If the majority of those attending favor the project, Arthur will take the proposal to County Executive Ken Ulman.

"I've talked to Ken about it already, and he sounds like he's all for it," Arthur said.

If Ulman approves the project, construction could begin as early as May because funding for the park would fall under the current fiscal budget. Building the park would take less than a month, Arthur said.

Skateboarding has become the third-most-popular sport internationally, Arthur said.

Enthusiasts pressed their case with Ulman at a December budget hearing when a Woodbine woman held up petitions that she said had been signed by 600 people who want the county to build a lighted skateboard park in Western Regional Park in Glenwood.

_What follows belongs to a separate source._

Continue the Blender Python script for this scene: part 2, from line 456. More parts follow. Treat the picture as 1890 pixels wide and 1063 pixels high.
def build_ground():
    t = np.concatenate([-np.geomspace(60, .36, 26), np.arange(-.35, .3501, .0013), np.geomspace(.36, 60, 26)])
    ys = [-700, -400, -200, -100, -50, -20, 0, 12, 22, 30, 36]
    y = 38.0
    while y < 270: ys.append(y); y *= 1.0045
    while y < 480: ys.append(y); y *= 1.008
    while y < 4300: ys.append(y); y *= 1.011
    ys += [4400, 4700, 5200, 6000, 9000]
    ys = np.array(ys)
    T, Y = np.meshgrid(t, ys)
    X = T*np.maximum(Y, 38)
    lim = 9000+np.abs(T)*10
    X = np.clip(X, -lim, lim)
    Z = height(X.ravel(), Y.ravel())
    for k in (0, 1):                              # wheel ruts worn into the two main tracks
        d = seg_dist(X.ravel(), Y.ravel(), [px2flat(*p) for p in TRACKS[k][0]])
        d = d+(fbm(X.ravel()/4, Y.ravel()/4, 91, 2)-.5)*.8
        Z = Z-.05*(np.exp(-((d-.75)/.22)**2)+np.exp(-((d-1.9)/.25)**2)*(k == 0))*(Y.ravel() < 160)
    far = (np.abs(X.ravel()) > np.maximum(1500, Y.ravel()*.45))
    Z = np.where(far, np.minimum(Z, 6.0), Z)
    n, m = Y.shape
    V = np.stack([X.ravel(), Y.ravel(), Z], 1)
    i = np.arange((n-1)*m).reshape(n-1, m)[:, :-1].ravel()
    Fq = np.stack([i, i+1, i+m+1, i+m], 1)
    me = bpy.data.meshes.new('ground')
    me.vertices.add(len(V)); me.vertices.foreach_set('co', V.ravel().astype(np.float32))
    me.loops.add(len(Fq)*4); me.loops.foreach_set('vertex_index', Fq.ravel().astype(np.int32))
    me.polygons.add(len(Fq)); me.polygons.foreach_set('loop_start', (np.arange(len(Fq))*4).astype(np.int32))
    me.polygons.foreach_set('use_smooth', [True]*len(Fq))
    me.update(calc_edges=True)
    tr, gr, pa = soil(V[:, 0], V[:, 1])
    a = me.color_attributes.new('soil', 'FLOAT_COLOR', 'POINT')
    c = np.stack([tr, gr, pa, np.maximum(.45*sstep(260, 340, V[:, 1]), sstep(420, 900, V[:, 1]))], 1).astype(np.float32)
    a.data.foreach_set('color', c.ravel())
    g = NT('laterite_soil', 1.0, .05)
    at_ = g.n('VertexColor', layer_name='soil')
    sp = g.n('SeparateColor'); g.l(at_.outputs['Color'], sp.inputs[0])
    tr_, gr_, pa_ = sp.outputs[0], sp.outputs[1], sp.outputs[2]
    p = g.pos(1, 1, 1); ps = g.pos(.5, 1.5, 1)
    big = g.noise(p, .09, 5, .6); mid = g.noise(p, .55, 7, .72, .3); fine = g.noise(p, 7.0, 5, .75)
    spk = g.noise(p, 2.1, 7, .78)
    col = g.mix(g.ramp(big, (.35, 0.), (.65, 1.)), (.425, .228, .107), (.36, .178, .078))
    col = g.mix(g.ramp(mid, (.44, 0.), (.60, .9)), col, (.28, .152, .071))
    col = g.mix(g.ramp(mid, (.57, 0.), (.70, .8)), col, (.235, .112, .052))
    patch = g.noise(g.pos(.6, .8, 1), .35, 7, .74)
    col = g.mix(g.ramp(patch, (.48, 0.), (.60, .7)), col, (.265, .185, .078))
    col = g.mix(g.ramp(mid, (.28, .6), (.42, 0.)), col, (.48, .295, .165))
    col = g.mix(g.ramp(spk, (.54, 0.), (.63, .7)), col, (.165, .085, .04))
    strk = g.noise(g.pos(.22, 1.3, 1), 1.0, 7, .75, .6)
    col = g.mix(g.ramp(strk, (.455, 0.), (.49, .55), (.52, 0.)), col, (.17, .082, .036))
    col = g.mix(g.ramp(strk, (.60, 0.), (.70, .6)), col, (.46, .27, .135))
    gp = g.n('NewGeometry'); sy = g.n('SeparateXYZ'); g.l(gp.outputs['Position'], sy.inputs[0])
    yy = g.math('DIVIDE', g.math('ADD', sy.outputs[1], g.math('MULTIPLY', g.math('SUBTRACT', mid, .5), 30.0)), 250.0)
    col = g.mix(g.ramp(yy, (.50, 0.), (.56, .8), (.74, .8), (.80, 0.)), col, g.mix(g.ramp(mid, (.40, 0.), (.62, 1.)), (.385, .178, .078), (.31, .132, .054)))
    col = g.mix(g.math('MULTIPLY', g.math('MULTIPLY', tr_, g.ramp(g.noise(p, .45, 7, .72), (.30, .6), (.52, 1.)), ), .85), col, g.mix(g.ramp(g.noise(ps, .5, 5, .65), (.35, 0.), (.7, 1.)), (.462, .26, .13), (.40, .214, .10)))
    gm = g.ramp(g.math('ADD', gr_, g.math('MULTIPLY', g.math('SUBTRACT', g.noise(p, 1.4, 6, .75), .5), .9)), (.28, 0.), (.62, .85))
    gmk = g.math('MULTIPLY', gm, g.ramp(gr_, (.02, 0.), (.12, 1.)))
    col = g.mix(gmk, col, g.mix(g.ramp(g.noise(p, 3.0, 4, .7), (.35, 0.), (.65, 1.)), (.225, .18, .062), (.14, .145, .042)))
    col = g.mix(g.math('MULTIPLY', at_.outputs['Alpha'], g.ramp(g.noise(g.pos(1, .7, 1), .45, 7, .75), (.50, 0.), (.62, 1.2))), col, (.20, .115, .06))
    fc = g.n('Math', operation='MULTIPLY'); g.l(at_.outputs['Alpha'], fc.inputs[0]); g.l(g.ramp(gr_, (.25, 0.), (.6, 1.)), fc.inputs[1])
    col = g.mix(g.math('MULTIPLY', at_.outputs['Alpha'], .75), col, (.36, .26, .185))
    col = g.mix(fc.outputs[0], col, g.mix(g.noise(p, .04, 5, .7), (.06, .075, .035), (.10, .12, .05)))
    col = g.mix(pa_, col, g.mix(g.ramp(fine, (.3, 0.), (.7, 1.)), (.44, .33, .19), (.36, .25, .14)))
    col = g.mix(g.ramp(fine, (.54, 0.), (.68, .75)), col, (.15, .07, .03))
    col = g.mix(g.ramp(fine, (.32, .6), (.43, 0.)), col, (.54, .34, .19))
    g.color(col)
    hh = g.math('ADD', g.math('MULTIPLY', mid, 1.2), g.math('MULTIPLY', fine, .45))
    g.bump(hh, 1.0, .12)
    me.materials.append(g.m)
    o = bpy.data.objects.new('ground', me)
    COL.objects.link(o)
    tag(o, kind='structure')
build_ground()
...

The proposed park in Glenwood could be next in line if the Centennial plan is a success.

"If it is respected by the community, we'll probably look at expanding in other areas," Arthur said.

For Sokolosky and Lesko, the new skate park could mean skating from dawn to dusk because the park would operate under the same schedule as Centennial Park.

"The main reason we need [a skate park] is because kids want to skate street elements, skate for free and skate when they want," Lesko said. "This park will allow them to do that."

Though unsupervised, skaters would be required to carry identification cards issued by the Department of Recreation and Parks when using the park.

Arthur said the ID card will provide information in case of an injury but that skateboarders are "totally responsible for their injuries."